#### Record list ####
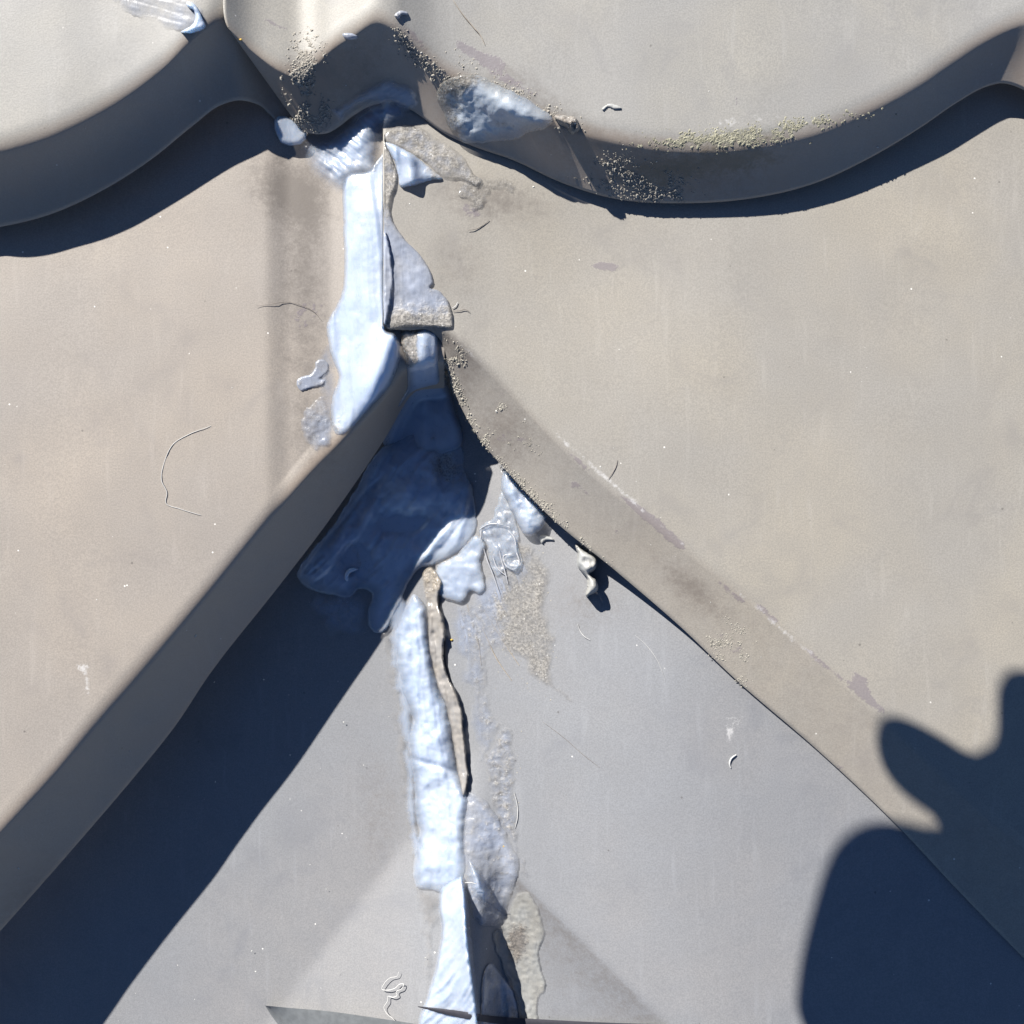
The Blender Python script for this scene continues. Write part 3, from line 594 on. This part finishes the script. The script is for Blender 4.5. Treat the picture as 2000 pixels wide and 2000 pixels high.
goo('sealant_smear', 'milky feathered smear of sealant over the shaded notch above the fan', [(640, 215), (680, 190), (720, 165), (765, 150), (810, 170), (825, 205), (800, 225), (760, 215), (720, 205), (690, 225), (660, 245)], SIL, 2.5, 22, rag=4, base=surf('AL+AR+BL+BR+C', 6), opac=.6, oedge=-.1, stroke=(-30, .8, 60, 8), lift=1.5)
goo('sealant_smear', 'feathered milky wipe along the left side of the long lower bead', [(760, 1170), (790, 1160), (806, 1200), (800, 1300), (812, 1400), (816, 1520), (824, 1640), (820, 1720), (806, 1725), (796, 1640), (786, 1540), (778, 1440), (764, 1340), (756, 1250)], SIL, 2.5, 16, rag=6, base=sC, opac=.55, oedge=-.1, stroke=(84, 1, 120, 6))
goo('sealant_smear', 'feathered milky wipe between the brown rib and the wide gritty smear', [(880, 1180), (915, 1175), (940, 1220), (935, 1300), (950, 1380), (960, 1450), (940, 1480), (920, 1440), (905, 1350), (885, 1260)], SILT, 1.6, 22, rag=7, base=sC, opac=.55, oedge=-.1, stroke=(78, 1.4, 130, 6), grit=.1)
goo('sealant_smear', 'soft milky smear of sealant where the pale lobe meets the wide gritty smear', [(905, 1150), (940, 1120), (985, 1100), (1030, 1060), (1060, 1080), (1050, 1130), (1010, 1160), (960, 1200), (925, 1200)], SILT, 2., 26, rag=7, base=sC, opac=.6, oedge=-.1, stroke=(60, 1.6, 90, 7), grit=.15)
goo('sealant_smear', 'faint feathered sealant haze at the left side of the broad bead foot', [(600, 700), (640, 640), (668, 700), (672, 800), (660, 870), (620, 890), (590, 850), (610, 780)], SILT, 1., 26, rag=8, base=sB, opac=.4, oedge=-.15, stroke=(70, .7, 90, 6), grit=.1)

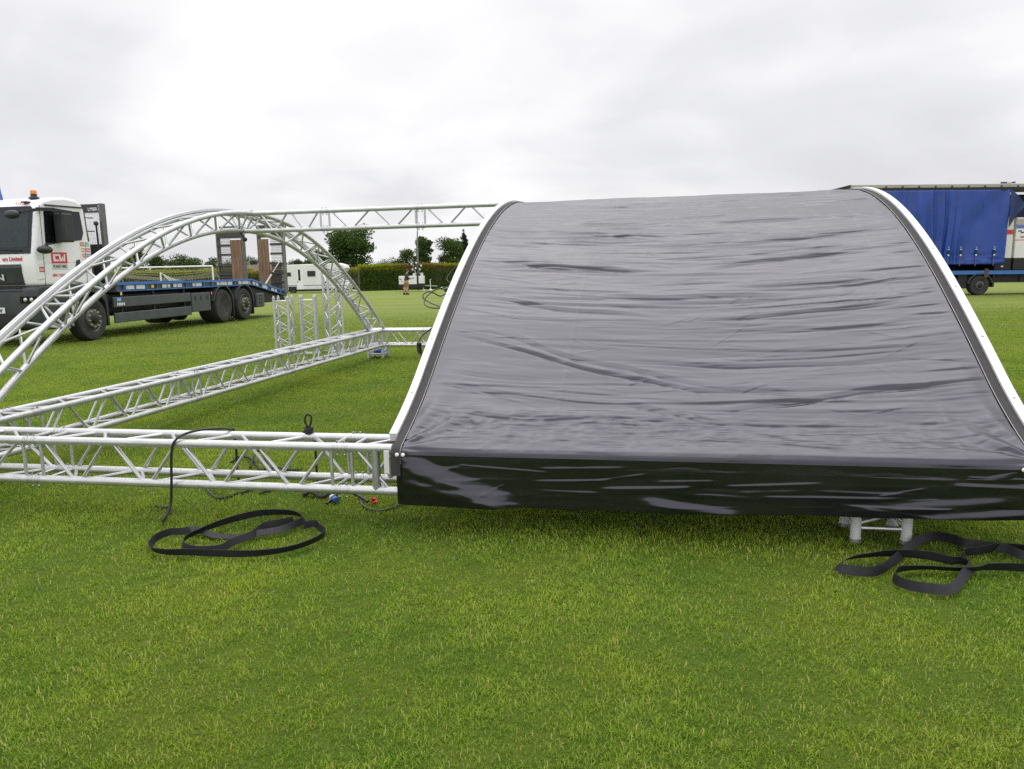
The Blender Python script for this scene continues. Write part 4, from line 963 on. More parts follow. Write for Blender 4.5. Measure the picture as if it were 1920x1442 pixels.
# ------------------------------------------------------------------ skinned figures
def skin(name, V, E, rad, mats, pick, parent, sub=2, root=0):
    me = bpy.data.meshes.new(name); me.from_pydata(V, E, []); o = bpy.data.objects.new(name, me); COL.objects.link(o)
    sm = o.modifiers.new('skin', 'SKIN'); sm.use_smooth_shade = True
    ss = o.modifiers.new('sub', 'SUBSURF'); ss.levels = sub; ss.render_levels = sub
    if not me.skin_vertices: me.attributes.new('skin', 'INT8', 'POINT')
    try:
        lay = me.skin_vertices[0].data
    except Exception:
        bpy.context.view_layer.objects.active = o; bpy.ops.mesh.customdata_skin_add(); lay = me.skin_vertices[0].data
    for i, r in enumerate(rad):
        lay[i].radius = (r, r) if not isinstance(r, tuple) else r; lay[i].use_root = (i == root)
    dg = bpy.context.evaluated_depsgraph_get(); dg.update(); m2 = bpy.data.meshes.new_from_object(o.evaluated_get(dg))
    bpy.data.objects.remove(o); m2.materials.clear()
    for m in mats: m2.materials.append(m)
    for p in m2.polygons: p.material_index = pick(p.center); p.use_smooth = True
    o2 = bpy.data.objects.new(name, m2); COL.objects.link(o2); o2.parent = parent; return o2
skin_m = pmat('skin', (0.50, 0.29, 0.21), 0.55, 0, .06, 20); hair_m = pmat('hair_brown', (0.06, 0.03, 0.02), 0.7)
jacket_m = pmat('jacket_olive', (0.038, 0.040, 0.030), 0.8, 0, .15, 12); shorts_m = pmat('shorts_tan', (0.30, 0.17, 0.055), 0.8, 0, .1, 10); boot_m = pmat('boot_brown', (0.045, 0.03, 0.022), 0.7); sock_m = pmat('sock', (0.10, 0.07, 0.05), .9)
hivis = pmat('hi_vis', (0.42, 0.72, 0.05), .6); shirt = pmat('shirt_white', (.7, .7, .7), .7)

def man(x, y, label):
    z = g(x, y); o = empty('person', (x, y, z), R(20)); tag(o, label, 'person')
    # local: +x is the way he faces (to the right in the photo), -y toward the camera
    V = [(0, 0, .93), (.02, 0, 1.12), (.03, 0, 1.33), (.05, 0, 1.46), (.08, 0, 1.54), (.10, 0, 1.66),
         (.02, -.17, 1.42), (.06, -.24, 1.16), (.27, -.16, 1.10), (.36, -.12, 1.13),
         (.02, .17, 1.42), (.07, .24, 1.17), (.27, .14, 1.12), (.36, .09, 1.15),
         (.0, -.09, .86), (.06, -.10, .50), (-.02, -.10, .10), (.10, -.10, .04),
         (.0, .09, .86), (-.07, .10, .50), (-.18, .10, .12), (-.07, .10, .04)]
    E = [(0, 1), (1, 2), (2, 3), (3, 4), (4, 5), (2, 6), (6, 7), (7, 8), (8, 9), (2, 10), (10, 11), (11, 12), (12, 13), (0, 14), (14, 15), (15, 16), (16, 17), (0, 18), (18, 19), (19, 20), (20, 21)]
    rad = [(.16, .14), (.165, .14), (.16, .125), .065, .06, .095, .075, .058, .045, .035, .075, .058, .045, .035, .10, .065, .045, .04, .10, .065, .045, .04]
    def pick(c): return 1 if (c.z < .50 and c.z > .14) or c.z > 1.50 or (c.x > .30 and c.z > 1) else 2 if c.z <= .14 else 1
    skin('body', V, E, rad, [skin_m, skin_m, boot_m], pick, o)
    jr = [r if not isinstance(r, tuple) else r[0] for r in rad]
    JV = [(0, 0, .86), (.02, 0, 1.12), (.03, 0, 1.36), (.05, 0, 1.47), (.02, -.17, 1.42), (.06, -.24, 1.16), (.25, -.165, 1.10), (.02, .17, 1.42), (.07, .24, 1.17), (.25, .15, 1.115)]
    skin('jacket', JV, [(0, 1), (1, 2), (2, 3), (2, 4), (4, 5), (5, 6), (2, 7), (7, 8), (8, 9)], [(.185, .165), (.195, .165), (.185, .145), .085, .095, .078, .06, .095, .078, .06], [jacket_m], lambda c: 0, o)
    SV = [(0, 0, .92), (.0, -.095, .80), (.055, -.105, .52), (.0, .095, .80), (-.065, .105, .52)]
    skin('shorts', SV, [(0, 1), (1, 2), (0, 3), (3, 4)], [(.18, .16), .125, .105, .125, .105], [shorts_m], lambda c: 0, o)
    MB().ball((.085, 0, 1.685), .105, 16, 10, (1, .9, 1)).build('hair', hair_m, o)
    MB().mat(skin_m).ball((.125, -.005, 1.645), .085, 14, 10, (.9, .85, 1.05)).ball((.21, 0, 1.63), .018, 8, 6).mat(hair_m).ball((.150, 0, 1.585), .062, 12, 8, (1, .95, .75)).mat(skin_m).ball((.11, -.085, 1.64), .022, 8, 6).build('head', None, o)
    for y_, zx in ((-.10, .05), (.10, -.12)): MB().ball((zx, y_, .06), .075, 12, 8, (1.7, .75, .8)).tube([(zx - .06, y_, .06), (zx - .07, y_, .17)], .06, 10).build('boot', boot_m, o)
    for y_, x_ in ((-.12, .37), (.085, .37)):
        mb = MB().ball((x_, y_, 1.14), .040, 10, 8, (1.1, .6, 1))
        for k in range(4): mb.tube([(x_ + .03, y_ + (k - 1.5) * .016, 1.15), (x_ + .07, y_ + (k - 1.5) * .013, 1.14 - .004 * k), (x_ + .085, y_ + (k - 1.5) * .012, 1.115)], .008, 6)
        mb.tube([(x_, y_ + .03, 1.15), (x_ + .04, y_ + .045, 1.17)], .009, 6); mb.build('hand', skin_m, o)
man(-7.23, 54.6, 'man in dark olive jacket and tan shorts walking across the field')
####
### Objective
Go over the records above line by line and count those holding the word "pixels". Reply only with the number.

### Solution to this exercise
2